2.33 As the Good Practice Resource Pack makes clear, local authorities will have to undertake an assessment of their local housing market, including the role that the PRS plays within it, in order to understand the specific nature of the sector in their area. This information is essential in order to produce the Local Housing Strategy, engage effectively with landlords and provide services for tenants. The Resource Pack suggests a range of information sources that may help councils gather data on their local private rented market.

2.34 The Scottish Government recognises the particularly important role that the PRS plays in rural areas. There are specific provisions to increase the supply of affordable housing in rural areas, including Rural Empty Property Grant, the operation of which is currently being reviewed by the Scottish Government (see Chapter 7 for a general discussion of bringing empty houses back into use).

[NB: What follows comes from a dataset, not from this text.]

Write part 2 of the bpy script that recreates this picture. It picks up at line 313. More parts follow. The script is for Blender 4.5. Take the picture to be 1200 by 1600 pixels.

2.35 The Scottish Government has also launched Rural Homes for Rent, a pilot scheme supported by £5 million over three years from 2008. Rural landowners and community buy-outs can apply for housing grants to help them build new affordable homes for rent on their land. The aim is to help to maintain the long-term viability of rural areas. The scheme is expected to provide 100 new affordable homes for private rent by 2011, after which its results will be assessed.

2.36 We will bear in mind the particular needs of rural tenants and landlords when considering how to improve the provision of information to the sector (see Chapter 5).